2014 GSA Annual Meeting in Vancouver, British Columbia (19–22 October 2014)

Paper No. 4-1
Presentation Time: 8:10 AM

TECTONICS OF THE COAST MOUNTAINS-CASCADES OROGEN: THE LEGACY OF BROWN, MONGER, AND WOODSWORTH


MILLER, Robert B., Department of Geology, San José State University, One Washington Square, San Jose, CA 95192-0102, RUSMORE, Margaret E., Geology, Occidental College, Los Angeles, CA 90041, SCHERMER, Elizabeth R., Geology, Western Washington University, MS 9080, 516 High St, Bellingham, WA 98225 and GEHRELS, George E., Department of Geosciences, Univ of Arizona, Tucson, AZ 85721

The Coast Mountains-North Cascades orogen records terrane accretion, metamorphism, and deformation, and contains the largest continental magmatic arc in the North American Cordillera. Fundamental contributions to our understanding of this orogen over the last 50 years have been made by Ned Brown, Jim Monger, and Glenn Woodsworth. In the 1960s, Monger in his Ph.D. (UBC) research recognized that major Cretaceous thrusting in the Cascades continued northward into British Columbia. He subsequently emphasized the importance of Tethyan fauna for large-scale transport in the Cordillera. This research in part led to his landmark 1982 synthesis (with colleagues) of superterranes and the origin of the Coast Mountains and Omineca belt, and then to his analysis with colleagues of Cordilleran suspect terranes. His mapping in the southern Coast Mountains in the 1980s and 1990s better established links between metamorphic and non-metamorphic units, and correlations across the Fraser-Straight Creek fault. Brown and his students at WWU wrote a series of papers in the 1970s and 1980s on high P/T metamorphism in the NW Cascades and San Juan Islands, and he was perhaps the first to place these rocks into a plate tectonic context. He also recognized the importance of major, nearly isothermal loading of the Cascades crystalline core. Brown further emphasized the tectonic implications of subhorizontal stretching lineations in the Cascades core, and later was the first to systematically explore detrital zircon age patterns in pre-Cenozoic units of the San Juans and North Cascades. Woodsworth’s pioneering mapping in the Coast Mountains began with his Ph.D. research at Princeton in the 1970s. His decades of careful mapping of the most challenging parts of the orogen provided a framework for subsequent research and numerous discoveries that have changed how we view the range.
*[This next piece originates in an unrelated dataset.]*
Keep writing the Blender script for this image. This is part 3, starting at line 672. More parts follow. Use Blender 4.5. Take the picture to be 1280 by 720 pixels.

For example, he was part of early paleomagnetic studies that found shallow inclinations in Coast Mountain plutons, helping launch the paradigm-challenging Baja BC hypothesis. He also recognized that the Central Gneiss Complex was much younger than assumed, and so helped frame decades of study on exhumation processes in the orogen. Finally, an important part of the legacy of these individuals is their widespread collaborations and mentoring and support of students.